Yesterday, I rode the bus for the first time from the stop near my house, and ended up chatting with a lifelong neighborhood resident who has just moved to Arizona, and was back visiting family. We talked about the vagaries of the city bus system, and then after a pause, he said, "You know, you may have heard us talking about you people, how we don't want you here. A lot of people are saying you all are taking the city from us. Way I feel is, you don't own a city." He paused and looked around the admittedly somewhat seedy street corner. "Besides, look what we did with it. We had it for forty years, and look what we did with it!"In my many years of transitional living, I've never had a conversation like that. But then I probably don't have McArdle's winning ways with the locals.
McArdle says she and her husband "want to live in a place that's affordable, and economically and racially mixed." But, sigh, science says she can't, at least not for long. She quotes Benjamin Schwarz at great length on how gentrifying areas don't hold to that magical transitional stage for long, and that the new people inevitably squeeze out the old. McArdle is resigned and, it would seem, content: "I want the services, but I don't want this to price out all the people who already live there. Unfortunately, it's a package deal." It's natural selection!
The Schwarz quote is pretty snotty, but one passage especially leaps screaming from the page -- Schwartz mocks some other researchers who would prefer to see the new people and the old people coexist in harmony (which makes them "sentimental progressives" in his view); he describes their favored enclaves:
Such neighborhoods still contain a sprinkling of light industry and raffish characters, for urban grit, and a dash of what Zukin calls "people of color," for exotic diversity. Added to the mélange are lots and lots of experimental artists (for that boho frisson)...As a longtime (and recently returned) city-dweller, I often reappraise my own view of city life to make sure I'm not just trying to wrap a Sesame Street bedsheet around reality. But though I have my own sentimental progressive side, I know I've never wished for "people of color" to supply "exotic diversity" to my experience. And if I appreciate "urban grit," it is not because I view people as mere ingredients in a cultural stew -- I guess I should say "ragout," to better conform to Schwarz's stereotype of prissy bohemianism -- but because I find places with some connection to their past healthier than those that have had their past wiped away. If someone wanted to live in proximity to their grandparents, would Schwarz accuse them of seeking "geriatic diversity" as some sort of effete seasoning?
And the changes are neither uniform nor inevitable. McArdle and Schwarz must know that while the East Village has been gentrified beyond recognition, and some waves of gentrification came quickly, there are still sections where old-time Puerto Rican and other settlers are still hanging in, thanks in part to city housing projects, and living in relative harmony with the newer people decades after they started arriving. Up in Harlem, gentrification is widely advertised -- sometimes with ludicrous aggressiveness -- but only really exists in slivers; up where I am, in Sugar Hill, gentrification basically means "some white people observed between subway and apartments." (The people I've talked to are nice, though, even if none of them have said that they foolishly destroyed their own neighborhood and are glad I am here to revitalize it.)

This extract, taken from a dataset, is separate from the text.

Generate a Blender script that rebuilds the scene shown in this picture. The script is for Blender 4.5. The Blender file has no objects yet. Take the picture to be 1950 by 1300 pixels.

Despite their characterization, this is not Plymouth Rock and the originals aren't Indians. It is not absolutely necessary that, once honkies and money come to a previously disadvantaged neighborhood, all the poor people have to disappear. It has come to seem so, however, because policy and prejudice have conspired to make it so.
Schwarz himself notes the decline of manufacturing in the city; he sneers that the progressives are "wistful for the higgledy-piggledy way manufacturing was scattered throughout New York (diversity! mixed use!)" but are "compelled to make clear that they don’t miss the sweatshops and the exploitative, horrible life that went with them." But after social agitation and progressive legislation chased away much of the sweatshop trade, 20th Century New York developed enough thriving port and factory work to grant a middle-class life to hundreds of thousands of people who had no more than a high school education. In our current enlightened offshore economy, however, that type of person is now more than likely to be working poor -- heads of families laboring long hours at crap jobs with little opportunity for advancement. (Oh, and we still have sweatshops.)
This is not the result of white people liking old buildings, but of social policy. And it's going to get worse. Rent control's a thing of the past, rent stabilization is dying off, and I assume that, as everything gets even more rightwing than it already is, affordable housing schemes will pass into history. Life will get tougher, and the poor will be driven to an even greater extent into what used to be called ghettos. And writers at the Atlantic will tell you it was meant to be.
UPDATE. If McArdle's post doesn't disgust you enough, you might try her commenters; when you weed out the outright racists (a full day's work right there - "I think taller and blonder is generally nicer looking -- and if you watch Univision, you'll see that many 'Hispanics' seem to as well"), you're mostly left with glibertarian sophists ("Wanting to live in a racially mixed neighborhood is as racist as wanting to live in a neighborhood with no racial mix") and other species of asshole.